FCB New Zealand 14 3&7 Toll Booth

  • Pou Auaha / Creative Directors
    Leisa Wall, Peter Vegas
  • Pou Rautaki / Strategic Lead
    Sue Gill
  • Ringatoi Matua / Design Director
    Angelo An
  • Kaituhi Matua / Copywriter Lead
    Alan Jones
  • Ngā Kaimahi / Team Members
    Josh O'Neill, Scott Kelly, Rebecca Casey, Sean Keaney, Tony Dediu, Corban Koschak, Philippa McKenzie, Becky Odams, Finn Jelicich, Ruby Black, Jenni Doubleday, Amanda Langkilde, Simon Pengelly
  • Kaitautoko / Contributors
    Steve Ayson, Larisa Tiffin, Marty Williams, Ken Turner, Luke Haigh, Steven Boniface, Cam Ballantyne
  • Client
    Waka Kotahi New Zealand Transport Agency

In Aotearoa we refer to the people who are killed in crashes as our 'road toll', as if their lives and limbs are the price we're all willing to pay to use our roads.
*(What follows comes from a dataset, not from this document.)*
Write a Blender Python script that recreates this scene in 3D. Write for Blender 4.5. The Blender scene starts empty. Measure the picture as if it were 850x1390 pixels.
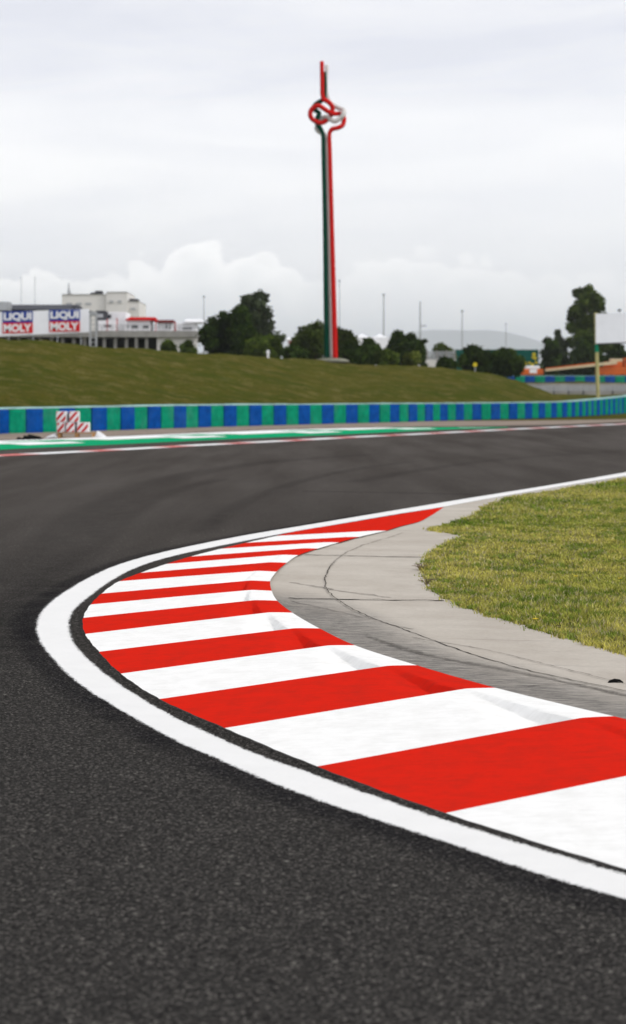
import bpy, bmesh, math, random
import numpy as np
from mathutils import Vector, Matrix
from mathutils.geometry import tessellate_polygon
random.seed(7); rng = np.random.default_rng(11)
C = bpy.context.scene
COL = C.collection
F, H, HY, CX = 2479.0, 1.55, 535.0, 425.0     # focal length in photo pixels, eye height, horizon row, centre column

# ------------------------------------------------------------------ helpers
def P(x, y, z=0.0):
    d = F * (H - z) / (y - HY)
    return Vector(((x - CX) * d / F, d, z))
def Q(x, y, d):
    return Vector(((x - CX) * d / F, d, H + (HY - y) * d / F))
def tag(o, label=None, cat=None, group=None, kind=None):
    if label: o['label'] = label
    if cat: o['category'] = cat
    if group: o['group'] = group
    if kind: o['kind'] = kind
    return o
def empty(name, loc=(0, 0, 0), rz=0.0):
    o = bpy.data.objects.new(name, None); COL.objects.link(o)
    o.location = loc; o.rotation_euler = (0, 0, rz); o.empty_display_size = 0.3
    return o
def mesh(name, vs, fs, mats, parent=None, smooth=False, mi=None, uv=None, col=None, colname='tint'):
    me = bpy.data.meshes.new(name)
    me.from_pydata([tuple(v) for v in vs], [], [tuple(f) for f in fs])
    if not isinstance(mats, (list, tuple)): mats = [mats]
    for m in mats: me.materials.append(m)
    if mi is not None: me.polygons.foreach_set('material_index', np.asarray(mi, dtype=np.int32))
    if smooth: me.polygons.foreach_set('use_smooth', np.ones(len(me.polygons), dtype=bool))
    if uv is not None:
        l = me.uv_layers.new(name='UVMap')
        idx = np.zeros(len(me.loops), dtype=np.int32); me.loops.foreach_get('vertex_index', idx)
        l.data.foreach_set('uv', np.asarray(uv, dtype=np.float32)[idx].ravel())
    if col is not None:
        a = me.color_attributes.new(colname, 'FLOAT_COLOR', 'POINT')
        a.data.foreach_set('color', np.asarray(col, dtype=np.float32).ravel())
    me.update()
    o = bpy.data.objects.new(name, me); COL.objects.link(o)
    if parent: o.parent = parent
    return o
class MB:
    def __init__(s): s.v = []; s.f = []; s.m = []
    def add(s, vs, fs, m=0):
        b = len(s.v); s.v += [tuple(v) for v in vs]
        for f in fs: s.f.append(tuple(b + i for i in f)); s.m.append(m)
    def box(s, a, b, m=0, rz=0.0, bev=0.0):
        x0, y0, z0 = a; x1, y1, z1 = b
        if bev <= 0:
            vs = [(x0,y0,z0),(x1,y0,z0),(x1,y1,z0),(x0,y1,z0),(x0,y0,z1),(x1,y0,z1),(x1,y1,z1),(x0,y1,z1)]
            s.add(vs, [(0,3,2,1),(4,5,6,7),(0,1,5,4),(1,2,6,5),(2,3,7,6),(3,0,4,7)], m); return
        bm = bmesh.new(); bmesh.ops.create_cube(bm, size=1)
        for v in bm.verts:
            v.co = Vector(((x0+x1)/2 + v.co.x*(x1-x0), (y0+y1)/2 + v.co.y*(y1-y0), (z0+z1)/2 + v.co.z*(z1-z0)))
        bmesh.ops.bevel(bm, geom=list(bm.edges), offset=bev, segments=2, affect='EDGES', profile=0.6)
        bm.verts.index_update()
        s.add([v.co[:] for v in bm.verts], [[v.index for v in f.verts] for f in bm.faces], m); bm.free()
    def tube(s, pts, rad, n=10, m=0, cap=True):
        pts = [Vector(p) for p in pts]
        if not isinstance(rad, (list, tuple)): rad = [rad] * len(pts)
        ring = []; up = None
        for i, p in enumerate(pts):
            t = (pts[min(i+1, len(pts)-1)] - pts[max(i-1, 0)]).normalized()
            if up is None:
                up = Vector((0, 0, 1)) if abs(t.z) < 0.9 else Vector((1, 0, 0))
            up = (up - t * up.dot(t)).normalized()
            sd = t.cross(up)
            ring.append([p + (up * math.cos(a) + sd * math.sin(a)) * rad[i] for a in [2*math.pi*k/n for k in range(n)]])
        vs = [v for r in ring for v in r]; fs = []
        for i in range(len(pts)-1):
            for k in range(n):
                fs.append((i*n+k, i*n+(k+1) % n, (i+1)*n+(k+1) % n, (i+1)*n+k))
        if cap: fs += [tuple(range(n))[::-1], tuple((len(pts)-1)*n + k for k in range(n))]
        s.add(vs, fs, m)
    def build(s, name, mats, parent=None, smooth=False):
        return mesh(name, s.v, s.f, mats, parent, smooth, s.m)
def bxq(mb, x0, x1, y0, y1, d, dep, m=0, bev=0.0):
    """box whose front face covers a traced rectangle at distance d and goes dep metres back"""
    a = Q(x0, y1, d); b = Q(x1, y0, d)
    mb.box((a.x, d, a.z), (b.x, d + dep, b.z), m, bev=bev)
def catmull(pts, n=8):
    pts = [Vector(p) for p in pts]; out = []
    for i in range(len(pts)-1):
        p0 = pts[max(i-1, 0)]; p1 = pts[i]; p2 = pts[i+1]; p3 = pts[min(i+2, len(pts)-1)]
        # centripetal-ish: non-uniform tangents
        d1 = max((p2-p1).length, 1e-6)
        da = max((p1-p0).length, 1e-6); dc = max((p3-p2).length, 1e-6)
        m1 = ((p1-p0)/da * d1/(da+d1) + (p2-p1)/d1 * da/(da+d1)) * d1 if i > 0 else (p2-p1)
        m2 = ((p2-p1)/d1 * dc/(dc+d1) + (p3-p2)/dc * d1/(dc+d1)) * d1 if i < len(pts)-2 else (p2-p1)
        for k in range(n):
            t = k/n; t2 = t*t; t3 = t2*t
            out.append(p1*(2*t3-3*t2+1) + m1*(t3-2*t2+t) + p2*(-2*t3+3*t2) + m2*(t3-t2))
    out.append(pts[-1]); return out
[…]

The ‘road toll’ is something we hear about almost as casually as the weather forecast. We’ve become immune to it. We accept it.

Our challenge when launching Road To Zero (Waka Kotahi NZ Transport Agency's 30 year plan to reach zero deaths on NZ roads) was to disrupt that complacent mindset. For the nation to buy in to Road To Zero, we first needed them to agree that the very idea of a road toll is totally unacceptable. We had to confront people with the fact that every number represents a human life; someone’s child, mother, father or wider whānau. That’s the creative trigger we needed to pull.

The simple idea at the core of Toll Booth was to visualise the metaphor in a haunting, memorable, and never-before-seen way. In the film the road toll takes the form of an eerie toll booth operator who takes human lives as payment– in this case a young girl.

The film depicts a family road trip, but from the outset the bleakly beautiful cinematography establishes a sense of foreboding that is further enhanced by the unusual setting and musical score. We tread the line between beautiful (and even fun) to ominous. We don’t want the audience to work out which way the story is going. It’s got family values but something is a little off about it, which allows the unease to seep in as a tonal under layer, loading the moment when the toll woman asks for ‘the little one.’

Instead of recreating carnage, as so many other road safety films do, Toll Booth limits its impact to psychological violence. Editing is used to unsettling effect. Non-linear flashbacks, fever dreams, premonitions, even reverse shots, give it a feeling of ‘dreaming while awake’ that feels nothing like any other ad on TV.

The result is a punch in the gut. It makes an enemy of the road toll. But most importantly it humanises the deaths on our roads and shows that human lives are always more than just numbers on a ledger.